Chyba najlepszy, gdyby nie internet, wielu artystów nie zaistniałoby. Jest wiele zespołów, które poznałem wyłączeniu dzięki sieci. Ludzie lubią się nawzajem informować, po koncertach pojawiają się komentarze, nie ma problemów z kontaktem z zespołem, wszystko jest ułatwione.
Jeśli internet uważacie za ważne medium, dlaczego nie macie porządnej strony internetowej? (śmiech)
Bardzo niewiele osób korzysta dziś z oficjalnych stron internetowych zespołów, stąd decyzja, że na razie oficjalnie będzie taką rolę pełnił nasz profil na serwisie 'myspace', choć tak naprawdę stronę internetową mamy gotową.

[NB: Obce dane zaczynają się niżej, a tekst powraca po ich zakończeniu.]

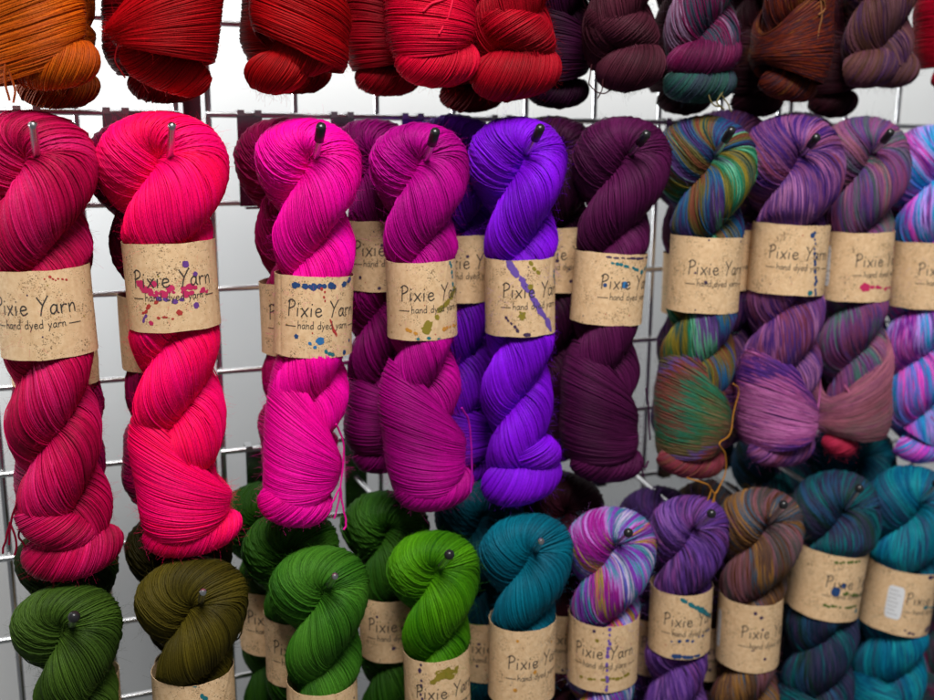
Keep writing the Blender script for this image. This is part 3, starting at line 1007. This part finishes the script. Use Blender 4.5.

Aż prosi się, by muzykę Tides From Nebula wykorzystać w roli ścieżki dźwiękowej do filmu. Gdyby nadarzyła się taka okazja, skorzystali byście z niej?
Na pewno poważnie byśmy o tym pomyśleli, myślę, że to mogłoby być ciekawe doświadczenie.
Opowiedzcie o sprzęcie, jaki wykorzystaliście do nagrania krążka Aura.
Płytę nagrywaliśmy w studiu Squat w Chełmie pod okiem Łukasza Żebrowskiego. Gitary nagrywaliśmy na wzmacniaczach Marshalla i Laneya (przester), natomiast czyste gitary położyliśmy na combie Fender Twin Reverb. Dodatkowo używamy stu tysięcy efektów gitarowych (śmiech) Bas nagrywany była na głowie i paczce Ampega. Dla ciekawskich dodam, iż partia klawiszy, która pojawia się kilka minut po ostatnim utworze, nagrana została na oryginalnym Fender Rhodes Piano.
Na Asymmetry Festival w konkursie publiczności wygraliście sesję nagraniową w studiu. Zdecydowaliście już jak ją wykorzystacie?
Najprawdopodobniej nagramy drugi album dla naszej wytwórni Rockers, ale kiedy? Jeszcze tego nie wiemy, spokojnie tworzymy nowy materiał.
Komu i dlaczego polecicie wysłuchanie płyty "Aura"?
Wszystkim, absolutnie wszystkim (śmiech) Nigdy nie wiadomo, komu muzyka się spodoba, nie gramy dla konkretnej grupy ludzi.